Venezuelan opposition leader Juan Guaido said that the government needed to halt the illegal flow of gold out of the country, and sanctions might be needed. “The first thing to do is to stop the illegal traffic of gold. We need to protect the indigenous population. It is blood gold,” Guaido said during an address to the WEF. “Maybe there is a need for sanctions,” he said in comments relayed through an interpreter, adding that Venezuela’s neighbor Colombia was already helping.
Guaido said that other regional powers and the U.S. should also help.

Impeachment

Rep. Adam Schiff speaks next to Rep.
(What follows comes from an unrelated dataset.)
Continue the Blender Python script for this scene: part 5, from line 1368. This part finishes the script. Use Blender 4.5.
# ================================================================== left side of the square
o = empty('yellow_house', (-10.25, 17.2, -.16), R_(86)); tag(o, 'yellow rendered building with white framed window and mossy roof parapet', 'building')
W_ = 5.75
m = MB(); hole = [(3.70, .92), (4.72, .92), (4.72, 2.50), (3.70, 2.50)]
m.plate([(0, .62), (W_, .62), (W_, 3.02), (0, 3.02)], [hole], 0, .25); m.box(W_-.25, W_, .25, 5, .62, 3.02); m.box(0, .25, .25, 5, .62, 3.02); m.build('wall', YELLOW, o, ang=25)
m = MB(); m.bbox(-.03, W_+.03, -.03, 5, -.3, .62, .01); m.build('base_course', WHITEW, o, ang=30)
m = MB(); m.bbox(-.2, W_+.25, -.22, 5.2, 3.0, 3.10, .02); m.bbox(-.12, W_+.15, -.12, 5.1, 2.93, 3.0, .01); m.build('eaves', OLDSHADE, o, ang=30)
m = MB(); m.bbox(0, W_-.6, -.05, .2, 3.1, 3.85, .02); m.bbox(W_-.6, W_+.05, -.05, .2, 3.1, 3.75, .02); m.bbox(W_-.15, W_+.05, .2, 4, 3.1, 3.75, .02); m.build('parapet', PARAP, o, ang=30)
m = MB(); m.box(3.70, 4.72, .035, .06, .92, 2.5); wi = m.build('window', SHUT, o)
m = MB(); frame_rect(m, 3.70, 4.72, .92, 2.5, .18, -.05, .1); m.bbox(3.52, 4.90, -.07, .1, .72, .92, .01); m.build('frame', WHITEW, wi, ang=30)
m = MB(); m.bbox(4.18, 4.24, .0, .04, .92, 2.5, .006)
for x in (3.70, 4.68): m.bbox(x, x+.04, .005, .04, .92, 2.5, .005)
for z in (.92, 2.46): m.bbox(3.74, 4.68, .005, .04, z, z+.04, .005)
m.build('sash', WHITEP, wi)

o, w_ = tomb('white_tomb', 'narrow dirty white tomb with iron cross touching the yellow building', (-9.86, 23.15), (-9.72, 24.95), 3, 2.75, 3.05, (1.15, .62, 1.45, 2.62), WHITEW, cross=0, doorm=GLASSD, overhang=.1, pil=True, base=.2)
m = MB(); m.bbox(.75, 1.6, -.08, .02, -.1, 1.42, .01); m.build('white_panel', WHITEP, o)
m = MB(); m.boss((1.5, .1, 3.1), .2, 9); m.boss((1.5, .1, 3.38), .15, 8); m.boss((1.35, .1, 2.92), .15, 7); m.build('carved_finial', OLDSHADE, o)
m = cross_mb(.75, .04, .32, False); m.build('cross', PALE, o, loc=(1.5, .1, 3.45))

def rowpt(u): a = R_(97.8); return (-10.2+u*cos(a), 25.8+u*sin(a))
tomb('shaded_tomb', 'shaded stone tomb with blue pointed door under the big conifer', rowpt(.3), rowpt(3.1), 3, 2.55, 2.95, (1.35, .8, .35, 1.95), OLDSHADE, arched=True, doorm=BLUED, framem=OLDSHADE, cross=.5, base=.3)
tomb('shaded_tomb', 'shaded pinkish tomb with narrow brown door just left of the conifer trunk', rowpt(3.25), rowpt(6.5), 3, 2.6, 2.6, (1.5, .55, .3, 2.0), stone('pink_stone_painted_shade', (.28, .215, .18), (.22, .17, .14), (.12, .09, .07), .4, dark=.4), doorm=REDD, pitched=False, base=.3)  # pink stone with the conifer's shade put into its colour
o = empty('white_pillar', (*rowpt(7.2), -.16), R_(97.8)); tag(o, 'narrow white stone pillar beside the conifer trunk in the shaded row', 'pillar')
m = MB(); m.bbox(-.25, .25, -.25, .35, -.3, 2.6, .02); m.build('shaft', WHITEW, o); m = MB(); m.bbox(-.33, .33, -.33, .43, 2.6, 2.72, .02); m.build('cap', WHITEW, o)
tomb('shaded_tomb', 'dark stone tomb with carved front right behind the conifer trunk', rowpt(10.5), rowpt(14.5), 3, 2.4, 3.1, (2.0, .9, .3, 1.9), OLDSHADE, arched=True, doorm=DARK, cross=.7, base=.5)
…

Jerry Nadler during a news conference to discuss the Senate impeachment trial of Trump in Washington, D.C., January 22, 2020. REUTERS/Mary F. Calvert

Democrats accused President Trump at his impeachment trial of a corrupt scheme to pressure Ukraine to help him get re-elected and warned that America’s global prestige would suffer if the U.S. Senate acquits him. The Republican Trump, who has denied wrongdoing, sounded a defiant note, telling reporters in Switzerland the Democrats did not have enough evidence to find him guilty and remove him from office.

Digital detox: Some members of the U.S. Senate hearing Trump’s impeachment trial, a proceeding following decades-old precedent, said they welcomed at least one of the chamber’s anachronistic rules: a ban on cellphones.

A bipartisan majority of Americans want to see new witnesses testify in the impeachment trial, and the public appears to be largely following the proceedings even after a bruising congressional inquiry that lasted several months, according to Reuters/Ipsos polling.